--- Start of INFORMATION PROVIDED ---
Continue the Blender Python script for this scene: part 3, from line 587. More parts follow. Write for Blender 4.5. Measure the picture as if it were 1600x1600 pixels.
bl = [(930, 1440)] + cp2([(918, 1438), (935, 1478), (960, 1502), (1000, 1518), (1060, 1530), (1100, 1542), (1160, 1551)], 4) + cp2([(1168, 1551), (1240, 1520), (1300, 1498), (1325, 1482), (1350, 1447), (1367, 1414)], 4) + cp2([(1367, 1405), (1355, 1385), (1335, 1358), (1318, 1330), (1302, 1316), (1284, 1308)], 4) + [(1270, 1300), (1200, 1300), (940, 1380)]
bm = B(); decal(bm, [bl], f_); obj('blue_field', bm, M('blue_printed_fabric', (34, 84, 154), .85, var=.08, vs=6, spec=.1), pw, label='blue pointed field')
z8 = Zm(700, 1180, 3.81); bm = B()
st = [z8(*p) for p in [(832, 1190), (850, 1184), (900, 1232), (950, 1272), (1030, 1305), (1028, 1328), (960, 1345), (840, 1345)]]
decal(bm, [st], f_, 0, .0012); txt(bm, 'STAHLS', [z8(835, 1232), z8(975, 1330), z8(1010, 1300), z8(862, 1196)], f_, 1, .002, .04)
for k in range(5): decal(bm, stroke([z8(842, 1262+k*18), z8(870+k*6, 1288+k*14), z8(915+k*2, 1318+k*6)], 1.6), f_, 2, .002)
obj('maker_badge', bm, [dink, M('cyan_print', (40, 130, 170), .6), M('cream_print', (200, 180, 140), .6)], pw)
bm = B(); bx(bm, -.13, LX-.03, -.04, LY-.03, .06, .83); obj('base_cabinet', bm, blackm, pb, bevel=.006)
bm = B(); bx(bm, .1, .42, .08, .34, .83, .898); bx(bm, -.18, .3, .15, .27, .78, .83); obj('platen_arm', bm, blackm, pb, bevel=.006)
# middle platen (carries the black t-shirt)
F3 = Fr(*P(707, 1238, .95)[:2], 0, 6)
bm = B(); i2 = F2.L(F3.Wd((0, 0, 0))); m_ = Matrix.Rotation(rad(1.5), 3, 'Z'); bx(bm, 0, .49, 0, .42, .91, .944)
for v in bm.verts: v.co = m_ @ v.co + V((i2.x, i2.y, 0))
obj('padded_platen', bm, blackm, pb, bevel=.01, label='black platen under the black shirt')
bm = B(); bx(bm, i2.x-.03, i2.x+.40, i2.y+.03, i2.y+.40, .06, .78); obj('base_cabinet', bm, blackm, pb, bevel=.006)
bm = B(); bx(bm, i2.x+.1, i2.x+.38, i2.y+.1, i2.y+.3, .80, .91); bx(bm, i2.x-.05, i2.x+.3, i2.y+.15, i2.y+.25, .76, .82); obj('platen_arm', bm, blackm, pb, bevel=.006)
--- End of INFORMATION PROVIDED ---
== WRITTEN INSTRUCTION ==
Print the material above once more, exactly.

== RESULT OF THE EXERCISE ==
Continue the Blender Python script for this scene: part 3, from line 587. More parts follow. Write for Blender 4.5. Measure the picture as if it were 1600x1600 pixels.
bl = [(930, 1440)] + cp2([(918, 1438), (935, 1478), (960, 1502), (1000, 1518), (1060, 1530), (1100, 1542), (1160, 1551)], 4) + cp2([(1168, 1551), (1240, 1520), (1300, 1498), (1325, 1482), (1350, 1447), (1367, 1414)], 4) + cp2([(1367, 1405), (1355, 1385), (1335, 1358), (1318, 1330), (1302, 1316), (1284, 1308)], 4) + [(1270, 1300), (1200, 1300), (940, 1380)]
bm = B(); decal(bm, [bl], f_); obj('blue_field', bm, M('blue_printed_fabric', (34, 84, 154), .85, var=.08, vs=6, spec=.1), pw, label='blue pointed field')
z8 = Zm(700, 1180, 3.81); bm = B()
st = [z8(*p) for p in [(832, 1190), (850, 1184), (900, 1232), (950, 1272), (1030, 1305), (1028, 1328), (960, 1345), (840, 1345)]]
decal(bm, [st], f_, 0, .0012); txt(bm, 'STAHLS', [z8(835, 1232), z8(975, 1330), z8(1010, 1300), z8(862, 1196)], f_, 1, .002, .04)
for k in range(5): decal(bm, stroke([z8(842, 1262+k*18), z8(870+k*6, 1288+k*14), z8(915+k*2, 1318+k*6)], 1.6), f_, 2, .002)
obj('maker_badge', bm, [dink, M('cyan_print', (40, 130, 170), .6), M('cream_print', (200, 180, 140), .6)], pw)
bm = B(); bx(bm, -.13, LX-.03, -.04, LY-.03, .06, .83); obj('base_cabinet', bm, blackm, pb, bevel=.006)
bm = B(); bx(bm, .1, .42, .08, .34, .83, .898); bx(bm, -.18, .3, .15, .27, .78, .83); obj('platen_arm', bm, blackm, pb, bevel=.006)
# middle platen (carries the black t-shirt)
F3 = Fr(*P(707, 1238, .95)[:2], 0, 6)
bm = B(); i2 = F2.L(F3.Wd((0, 0, 0))); m_ = Matrix.Rotation(rad(1.5), 3, 'Z'); bx(bm, 0, .49, 0, .42, .91, .944)
for v in bm.verts: v.co = m_ @ v.co + V((i2.x, i2.y, 0))
obj('padded_platen', bm, blackm, pb, bevel=.01, label='black platen under the black shirt')
bm = B(); bx(bm, i2.x-.03, i2.x+.40, i2.y+.03, i2.y+.40, .06, .78); obj('base_cabinet', bm, blackm, pb, bevel=.006)
bm = B(); bx(bm, i2.x+.1, i2.x+.38, i2.y+.1, i2.y+.3, .80, .91); bx(bm, i2.x-.05, i2.x+.3, i2.y+.15, i2.y+.25, .76, .82); obj('platen_arm', bm, blackm, pb, bevel=.006)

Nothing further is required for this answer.